Changing only time zone file not the timezone without reboot

Hello all,

I just want to update the timezone file with new file to update the time, so the zone in /etc/TIMEZONE will be the same but the file it refers to will be changed, and the local time should be changed, can this take effect without rebooting Solaris 10?

Timezone is the representation of the system time.
If you change the timezone, applications might continue with the old representation, until they are restartet.

It is both unclear what file you plan to change and what need to be changed in it.

Can you provide more details about what is precisely expected?

Thanks for your Reply

/etc/TIMEZONE contains a timezone for example TZ=Africa/Tripoli as i know in solaris 10 to change this timezone i must restart the server so I will leave it as is and replace Tripoli file itself that contains new time (GMT+2 instead of GMT+3) so how to make this file take effect on the system without restarting the server?

No matter what files you change, the TZ setting of already running processes will not be affected.

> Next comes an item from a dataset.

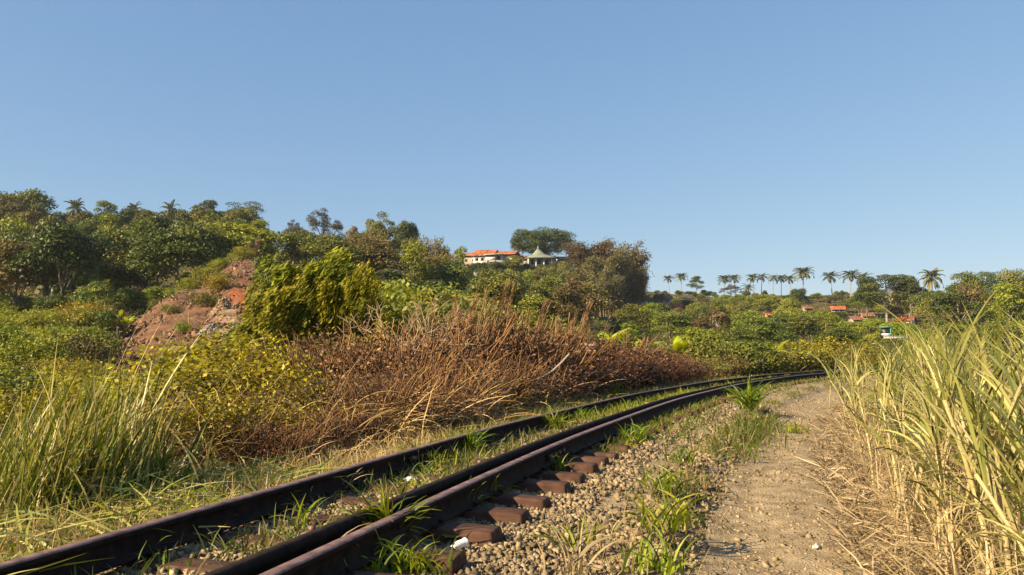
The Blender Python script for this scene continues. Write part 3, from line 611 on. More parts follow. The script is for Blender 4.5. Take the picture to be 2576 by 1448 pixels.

If you want to change the TZ setting in an application that is running, you need to restart that application.

If I understand properly, you do not want to change the timezone which will remain TZ=Africa/Tripoli but you want to replace the file storing the timezone definition, here /usr/share/lib/zoneinfo/Africa/Tripoli, by a file containing a different definition, presumably built with the zic command.

Assuming this is what you want to do, changes should affect the existing and future processes time representation immediately, i.e. without requiring a reboot. However, this is unsupported and there is a risk for a Solaris patch to overwrite your customized timezone.

Of course any new processes after the update will pick up the new timezone and that could mess up any logs that you write.

That depends on how the timestamps are formatted in the logs.

Usual log formats do not store the geographical timezone which is indeed unreliable but either GMT or some offset from GMT.

My concern would be that you might have the time being written as each process perceives it and there could be a mismatch, eg.

12:34:56  Event good
12:34:59  Event good
12:35:02  Event good
11:35:02  Event unexpected
12:35:03  Event good

If you have a busy and common application log, this could make quite a mess. An alternate worry might be if an application does it's own logging within a database. We have to switch of NTP for one of these when it kept complaining that the clock had moved back.

Not that these are necessarily a problem in your case, just something to consider. I must say I'm left to wonder why you would want to make such a change without a boot? Is it so hard to find a window to boot in?

Kind regards,
Robin

My previous answer is incorrect. I just looked at the localtime source code and noticed the time zone definitions are loaded only once and stored in a cache.

That means an altered timezone will only be taken into account by new processes but not by those already running.

I would then agree with rbatte1 and suggest the operation be followed by a reboot to make sure all processes, including init are in sync.